Due to general optimism, stock markets tend to rise ahead of three-day holidays in the United States such as Independence Day, Thanksgiving, etc.

How can you benefit?

Again, this is a situation in which transaction costs may outweigh the benefits.

Monday Effect

For decades, the stock market has had a tendency to drop on Mondays, on average. Some studies, as in "A Survey of the Monday Effect Literature" by Glenn N. Pettengill in the Quarterly Journal of Business and Economics (summer 2003), have attributed this to a large amount of bad news being released over the weekend. Others point to investors' gloomy mood, which is especially evident during the early hours of Monday trading.

How can you benefit?

If you're planning on buying stocks, you're better off doing it on a Monday than any other day of the week. If you're an experienced trader, and are interested in short selling, then Friday is the best day to take a short position (because stocks tend to be priced higher on a Friday), and Monday is the best day to cover your short.

Lower Your Taxes

Investors should be very careful when buying mutual funds in December before the annual distribution. In the New Year, they may be quite surprised to find that although their funds have declined in value, they are still required to pay taxes on the annual distribution.
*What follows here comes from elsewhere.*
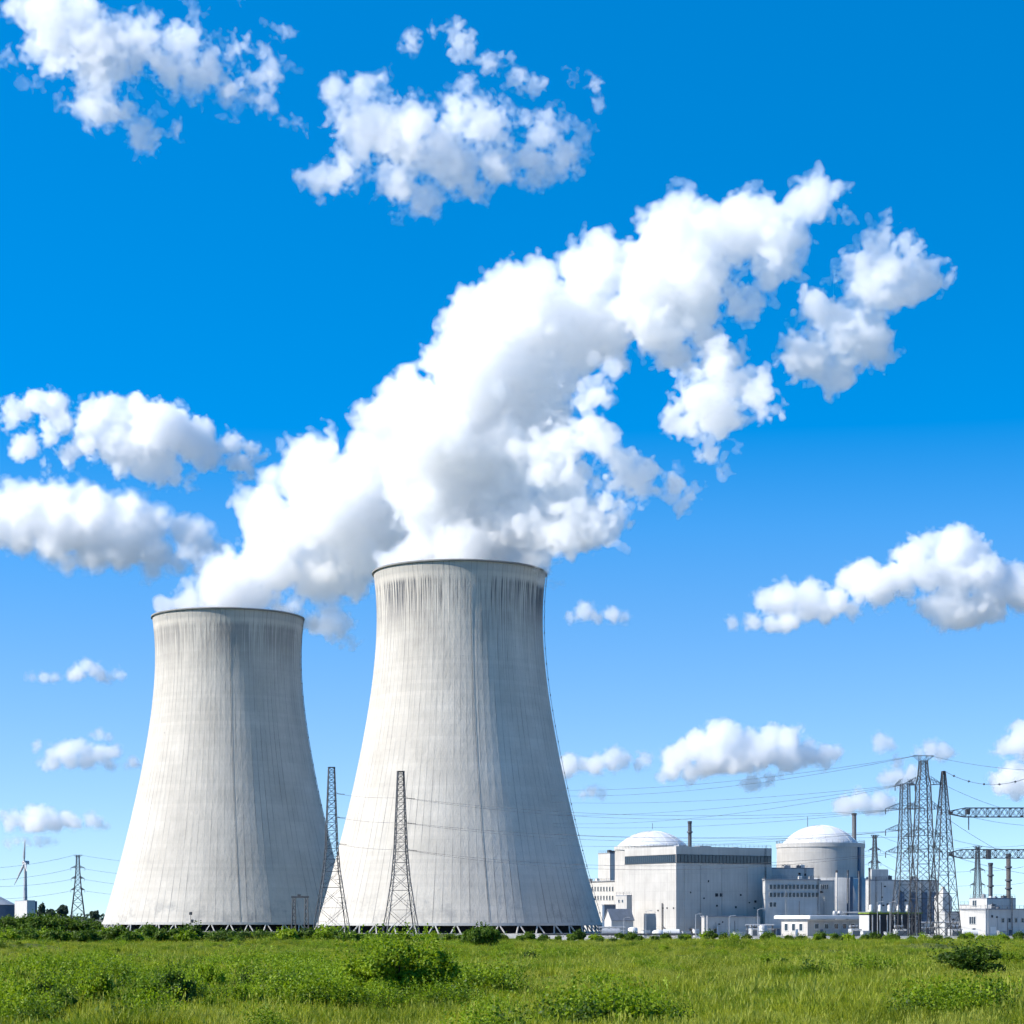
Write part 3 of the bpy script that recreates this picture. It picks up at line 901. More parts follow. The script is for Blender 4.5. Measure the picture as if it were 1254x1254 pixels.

Let's use a TD Bank U.S. Equity Fund as an example. Suppose that an investor buys a fund on Dec. 22, 2004, at $18.1 per unit. On Dec. 24, the fund distributes capital gains of $0.2768 and income distribution of $0.0126 on which the holder will have to pay tax, while the value of the fund declines to $17.96 (including the distribution). In effect, the new buyer ends up paying taxes for all the other people who held the fund throughout the year but sold it before distribution. This may not seem fair, but this loophole in the current system can really eat into your returns if you're not careful.

As always, it is advantageous to minimize taxes. Avoiding the purchase of mutual funds before the December distribution will ensure that you do not get taxed for gains made by the fund throughout the year. Therefore, anytime after Jan. 1 is a good time to buy mutual funds.


With time, some of the current calendar anomalies will likely disappear and be replaced by others. Several of the existing anomalies are relatively easy to take advantage of, such as making regular purchases of mutual funds in the middle of the month instead of at the start of a month. It is in your best interest to be informed about the seasonal effects in capital markets so that you can begin to use them to your advantage.